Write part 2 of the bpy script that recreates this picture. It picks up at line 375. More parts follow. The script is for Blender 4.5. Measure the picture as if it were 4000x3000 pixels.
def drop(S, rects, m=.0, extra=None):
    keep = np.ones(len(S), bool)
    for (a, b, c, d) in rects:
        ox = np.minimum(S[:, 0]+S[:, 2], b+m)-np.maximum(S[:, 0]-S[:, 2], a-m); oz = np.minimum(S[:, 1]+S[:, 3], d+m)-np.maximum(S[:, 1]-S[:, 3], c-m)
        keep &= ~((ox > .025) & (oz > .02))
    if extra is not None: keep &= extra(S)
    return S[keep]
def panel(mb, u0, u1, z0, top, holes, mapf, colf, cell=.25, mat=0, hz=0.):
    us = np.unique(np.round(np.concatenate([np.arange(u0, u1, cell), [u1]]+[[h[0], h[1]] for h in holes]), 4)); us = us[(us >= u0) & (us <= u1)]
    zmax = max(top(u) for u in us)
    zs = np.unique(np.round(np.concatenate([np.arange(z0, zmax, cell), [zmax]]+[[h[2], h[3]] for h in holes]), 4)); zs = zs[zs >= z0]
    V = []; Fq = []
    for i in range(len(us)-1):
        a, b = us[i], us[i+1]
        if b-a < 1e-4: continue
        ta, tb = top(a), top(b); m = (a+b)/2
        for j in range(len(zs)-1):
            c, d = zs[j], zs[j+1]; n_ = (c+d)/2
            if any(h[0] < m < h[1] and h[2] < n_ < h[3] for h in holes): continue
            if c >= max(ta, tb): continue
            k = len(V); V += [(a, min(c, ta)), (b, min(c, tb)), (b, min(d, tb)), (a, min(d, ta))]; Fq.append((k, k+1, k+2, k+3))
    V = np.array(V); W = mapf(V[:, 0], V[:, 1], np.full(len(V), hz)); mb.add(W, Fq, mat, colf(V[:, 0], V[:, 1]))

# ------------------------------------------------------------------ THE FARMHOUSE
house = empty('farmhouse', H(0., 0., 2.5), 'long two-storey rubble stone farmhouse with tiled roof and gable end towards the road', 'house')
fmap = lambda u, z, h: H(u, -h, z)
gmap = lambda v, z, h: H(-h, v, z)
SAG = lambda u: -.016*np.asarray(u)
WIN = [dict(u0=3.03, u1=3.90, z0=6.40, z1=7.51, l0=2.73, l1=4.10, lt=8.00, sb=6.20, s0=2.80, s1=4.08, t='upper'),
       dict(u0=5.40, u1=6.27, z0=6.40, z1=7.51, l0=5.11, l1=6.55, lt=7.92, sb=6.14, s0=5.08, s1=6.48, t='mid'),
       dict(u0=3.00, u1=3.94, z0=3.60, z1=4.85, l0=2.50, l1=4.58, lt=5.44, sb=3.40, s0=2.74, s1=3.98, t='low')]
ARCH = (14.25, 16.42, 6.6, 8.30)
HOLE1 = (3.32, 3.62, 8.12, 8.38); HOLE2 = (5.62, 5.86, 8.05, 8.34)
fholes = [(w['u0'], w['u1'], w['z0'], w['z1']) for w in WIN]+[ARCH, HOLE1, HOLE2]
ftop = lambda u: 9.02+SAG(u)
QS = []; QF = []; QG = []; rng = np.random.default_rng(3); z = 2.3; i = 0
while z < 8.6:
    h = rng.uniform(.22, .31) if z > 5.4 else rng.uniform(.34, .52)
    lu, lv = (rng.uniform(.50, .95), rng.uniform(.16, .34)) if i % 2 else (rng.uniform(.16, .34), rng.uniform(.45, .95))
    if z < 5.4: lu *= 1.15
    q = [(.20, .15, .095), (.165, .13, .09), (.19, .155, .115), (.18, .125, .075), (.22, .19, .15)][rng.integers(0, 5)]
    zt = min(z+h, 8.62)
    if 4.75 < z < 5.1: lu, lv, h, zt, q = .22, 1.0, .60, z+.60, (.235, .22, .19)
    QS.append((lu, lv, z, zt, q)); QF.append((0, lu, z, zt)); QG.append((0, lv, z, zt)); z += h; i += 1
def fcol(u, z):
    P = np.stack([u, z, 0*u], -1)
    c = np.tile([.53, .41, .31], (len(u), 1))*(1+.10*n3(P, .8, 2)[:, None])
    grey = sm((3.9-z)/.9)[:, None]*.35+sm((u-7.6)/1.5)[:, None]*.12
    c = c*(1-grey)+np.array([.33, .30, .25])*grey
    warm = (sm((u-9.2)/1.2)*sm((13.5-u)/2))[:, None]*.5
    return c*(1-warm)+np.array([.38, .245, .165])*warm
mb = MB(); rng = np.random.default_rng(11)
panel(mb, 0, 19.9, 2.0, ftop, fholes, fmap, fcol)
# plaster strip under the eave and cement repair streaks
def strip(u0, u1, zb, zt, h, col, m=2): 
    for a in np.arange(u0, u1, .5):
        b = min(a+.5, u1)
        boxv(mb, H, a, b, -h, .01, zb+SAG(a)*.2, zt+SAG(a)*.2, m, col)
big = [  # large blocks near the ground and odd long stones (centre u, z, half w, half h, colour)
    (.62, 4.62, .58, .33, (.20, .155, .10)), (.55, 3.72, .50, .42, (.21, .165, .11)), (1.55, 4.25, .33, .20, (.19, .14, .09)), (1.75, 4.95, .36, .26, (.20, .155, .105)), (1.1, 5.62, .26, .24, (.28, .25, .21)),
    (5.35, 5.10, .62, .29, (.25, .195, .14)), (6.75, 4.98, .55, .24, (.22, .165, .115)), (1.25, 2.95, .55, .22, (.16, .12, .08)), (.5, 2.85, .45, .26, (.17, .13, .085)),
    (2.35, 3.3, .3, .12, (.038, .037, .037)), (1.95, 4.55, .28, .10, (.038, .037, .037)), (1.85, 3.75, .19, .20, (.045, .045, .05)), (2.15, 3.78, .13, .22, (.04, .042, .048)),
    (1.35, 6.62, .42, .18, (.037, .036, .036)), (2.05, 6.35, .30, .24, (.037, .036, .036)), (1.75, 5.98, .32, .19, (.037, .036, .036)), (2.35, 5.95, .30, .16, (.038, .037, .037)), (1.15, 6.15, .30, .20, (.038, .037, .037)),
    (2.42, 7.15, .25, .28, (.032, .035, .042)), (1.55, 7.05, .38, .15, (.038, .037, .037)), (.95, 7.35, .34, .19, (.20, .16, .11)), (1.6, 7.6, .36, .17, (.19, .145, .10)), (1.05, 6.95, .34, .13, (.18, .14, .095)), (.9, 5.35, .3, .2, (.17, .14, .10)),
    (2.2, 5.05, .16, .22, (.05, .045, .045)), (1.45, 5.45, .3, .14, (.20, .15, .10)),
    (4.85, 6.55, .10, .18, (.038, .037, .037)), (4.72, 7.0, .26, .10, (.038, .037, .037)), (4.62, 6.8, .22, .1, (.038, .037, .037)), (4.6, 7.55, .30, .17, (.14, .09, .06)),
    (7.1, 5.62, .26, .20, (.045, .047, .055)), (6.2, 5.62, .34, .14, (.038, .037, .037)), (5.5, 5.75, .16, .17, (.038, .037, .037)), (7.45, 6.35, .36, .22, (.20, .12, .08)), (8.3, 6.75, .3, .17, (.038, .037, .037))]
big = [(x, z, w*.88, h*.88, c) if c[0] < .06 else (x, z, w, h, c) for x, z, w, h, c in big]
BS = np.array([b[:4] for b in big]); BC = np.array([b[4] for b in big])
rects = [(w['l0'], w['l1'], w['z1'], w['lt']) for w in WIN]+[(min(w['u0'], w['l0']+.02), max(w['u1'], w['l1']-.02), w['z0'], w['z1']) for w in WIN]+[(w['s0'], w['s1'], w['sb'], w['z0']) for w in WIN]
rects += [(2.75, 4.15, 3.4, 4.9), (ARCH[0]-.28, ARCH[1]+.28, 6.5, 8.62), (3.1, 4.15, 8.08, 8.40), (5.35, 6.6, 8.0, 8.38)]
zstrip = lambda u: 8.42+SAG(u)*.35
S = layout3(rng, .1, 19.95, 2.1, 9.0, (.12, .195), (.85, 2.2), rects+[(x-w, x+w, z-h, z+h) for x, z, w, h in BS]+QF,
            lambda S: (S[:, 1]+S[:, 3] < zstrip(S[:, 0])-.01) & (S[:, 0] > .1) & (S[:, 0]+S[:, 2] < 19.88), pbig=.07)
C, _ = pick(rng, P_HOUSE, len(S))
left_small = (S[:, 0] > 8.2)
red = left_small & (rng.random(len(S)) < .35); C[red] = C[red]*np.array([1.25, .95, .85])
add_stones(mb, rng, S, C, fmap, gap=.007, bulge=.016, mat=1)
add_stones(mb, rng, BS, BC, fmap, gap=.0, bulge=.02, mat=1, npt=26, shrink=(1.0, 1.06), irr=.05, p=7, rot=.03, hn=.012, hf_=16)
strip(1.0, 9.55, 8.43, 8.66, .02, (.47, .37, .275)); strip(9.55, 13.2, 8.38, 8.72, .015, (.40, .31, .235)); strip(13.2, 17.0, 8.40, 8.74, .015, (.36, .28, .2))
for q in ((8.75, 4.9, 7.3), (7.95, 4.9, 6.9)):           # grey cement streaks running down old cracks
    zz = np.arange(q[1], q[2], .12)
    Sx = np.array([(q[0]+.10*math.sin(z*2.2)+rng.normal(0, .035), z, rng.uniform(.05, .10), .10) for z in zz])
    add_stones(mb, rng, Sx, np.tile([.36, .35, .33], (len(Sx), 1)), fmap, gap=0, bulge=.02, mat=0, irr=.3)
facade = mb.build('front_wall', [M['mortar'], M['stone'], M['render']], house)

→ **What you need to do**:
Lines from the start of the material above through the line containing "V = np.array(V);" are to be duplicated exactly, and only those.

→ **Written answer**:
Write part 2 of the bpy script that recreates this picture. It picks up at line 375. More parts follow. The script is for Blender 4.5. Measure the picture as if it were 4000x3000 pixels.
def drop(S, rects, m=.0, extra=None):
    keep = np.ones(len(S), bool)
    for (a, b, c, d) in rects:
        ox = np.minimum(S[:, 0]+S[:, 2], b+m)-np.maximum(S[:, 0]-S[:, 2], a-m); oz = np.minimum(S[:, 1]+S[:, 3], d+m)-np.maximum(S[:, 1]-S[:, 3], c-m)
        keep &= ~((ox > .025) & (oz > .02))
    if extra is not None: keep &= extra(S)
    return S[keep]
def panel(mb, u0, u1, z0, top, holes, mapf, colf, cell=.25, mat=0, hz=0.):
    us = np.unique(np.round(np.concatenate([np.arange(u0, u1, cell), [u1]]+[[h[0], h[1]] for h in holes]), 4)); us = us[(us >= u0) & (us <= u1)]
    zmax = max(top(u) for u in us)
    zs = np.unique(np.round(np.concatenate([np.arange(z0, zmax, cell), [zmax]]+[[h[2], h[3]] for h in holes]), 4)); zs = zs[zs >= z0]
    V = []; Fq = []
    for i in range(len(us)-1):
        a, b = us[i], us[i+1]
        if b-a < 1e-4: continue
        ta, tb = top(a), top(b); m = (a+b)/2
        for j in range(len(zs)-1):
            c, d = zs[j], zs[j+1]; n_ = (c+d)/2
            if any(h[0] < m < h[1] and h[2] < n_ < h[3] for h in holes): continue
            if c >= max(ta, tb): continue
            k = len(V); V += [(a, min(c, ta)), (b, min(c, tb)), (b, min(d, tb)), (a, min(d, ta))]; Fq.append((k, k+1, k+2, k+3))
    V = np.array(V); W = mapf(V[:, 0], V[:, 1], np.full(len(V), hz)); mb.add(W, Fq, mat, colf(V[:, 0], V[:, 1]))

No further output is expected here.